■ **Exercise brief**:
Print the listing from its top line through the line containing "scene.camera = camera", nothing more, and leave out the pictures.

■ **Recorded data**:
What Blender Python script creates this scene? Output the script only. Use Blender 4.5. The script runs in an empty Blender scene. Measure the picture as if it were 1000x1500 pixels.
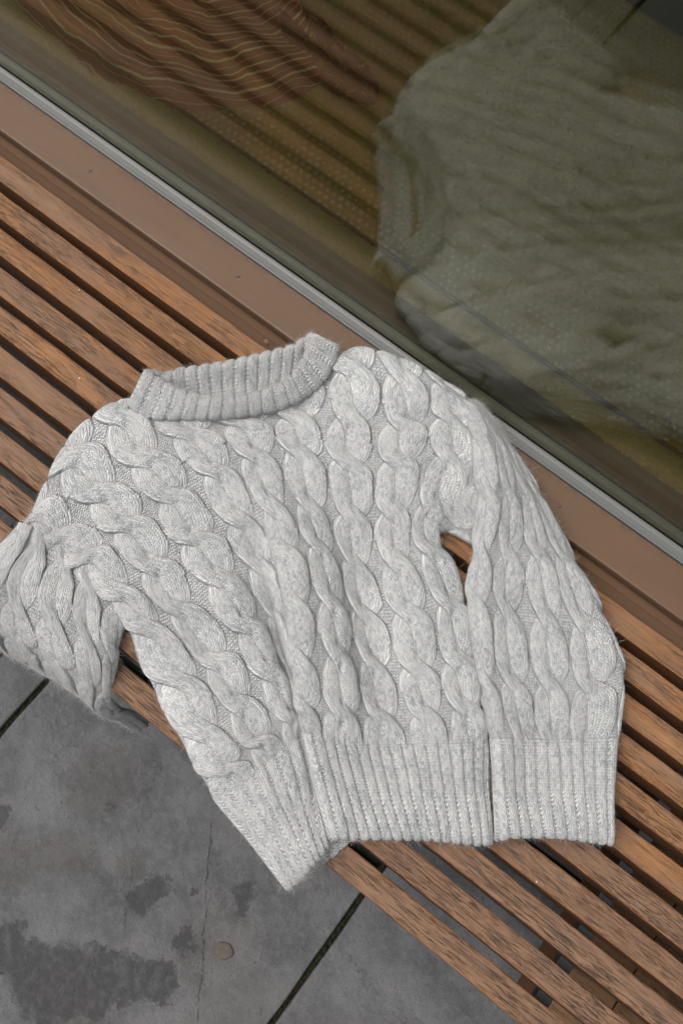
import bpy, math, random
import numpy as np
from mathutils import Vector

random.seed(7); RNG = np.random.default_rng(7)
scene = bpy.context.scene
COL = scene.collection

# ------------------------------------------------------------------ camera
cam_data = bpy.data.cameras.new('camera')
camera = bpy.data.objects.new('camera', cam_data); COL.objects.link(camera)
camera.location = (0.0, -0.5139, 1.2929)
camera.rotation_euler = (0.32107418, -0.05379533, 0.65473331)
cam_data.sensor_fit = 'VERTICAL'; cam_data.sensor_height = 36.0; cam_data.sensor_width = 24.0
cam_data.lens = 35.0
cam_data.clip_start = 0.05; cam_data.clip_end = 200.0
cam_data.dof.use_dof = True
cam_data.dof.focus_distance = 1.31
cam_data.dof.aperture_fstop = 4.5
scene.camera = camera

# ------------------------------------------------------------------ sky, sun, exposure
SUN_EL, SUN_AZ = math.radians(64), math.radians(244)     # soft light from the street side
world = bpy.data.worlds.new('World'); scene.world = world; world.use_nodes = True
wn = world.node_tree; wn.nodes.clear()
sky = wn.nodes.new('ShaderNodeTexSky'); sky.sky_type = 'NISHITA'; sky.sun_disc = False
sky.sun_elevation = SUN_EL; sky.sun_rotation = SUN_AZ
sky.air_density = 1.0; sky.dust_density = 6.0; sky.ozone_density = 1.0
hsv = wn.nodes.new('ShaderNodeHueSaturation'); hsv.inputs['Saturation'].default_value = 0.38
bg = wn.nodes.new('ShaderNodeBackground'); bg.inputs['Strength'].default_value = 0.14
wo = wn.nodes.new('ShaderNodeOutputWorld')
wn.links.new(sky.outputs[0], hsv.inputs['Color']); wn.links.new(hsv.outputs[0], bg.inputs['Color'])
wn.links.new(bg.outputs[0], wo.inputs['Surface'])
sun_data = bpy.data.lights.new('sun', 'SUN'); sun_data.energy = 1.1; sun_data.angle = math.radians(80)
sun_data.color = (1.0, 0.97, 0.92)
sun = bpy.data.objects.new('sun', sun_data); COL.objects.link(sun)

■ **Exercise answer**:
What Blender Python script creates this scene? Output the script only. Use Blender 4.5. The script runs in an empty Blender scene. Measure the picture as if it were 1000x1500 pixels.
import bpy, math, random
import numpy as np
from mathutils import Vector

random.seed(7); RNG = np.random.default_rng(7)
scene = bpy.context.scene
COL = scene.collection

# ------------------------------------------------------------------ camera
cam_data = bpy.data.cameras.new('camera')
camera = bpy.data.objects.new('camera', cam_data); COL.objects.link(camera)
camera.location = (0.0, -0.5139, 1.2929)
camera.rotation_euler = (0.32107418, -0.05379533, 0.65473331)
cam_data.sensor_fit = 'VERTICAL'; cam_data.sensor_height = 36.0; cam_data.sensor_width = 24.0
cam_data.lens = 35.0
cam_data.clip_start = 0.05; cam_data.clip_end = 200.0
cam_data.dof.use_dof = True
cam_data.dof.focus_distance = 1.31
cam_data.dof.aperture_fstop = 4.5
scene.camera = camera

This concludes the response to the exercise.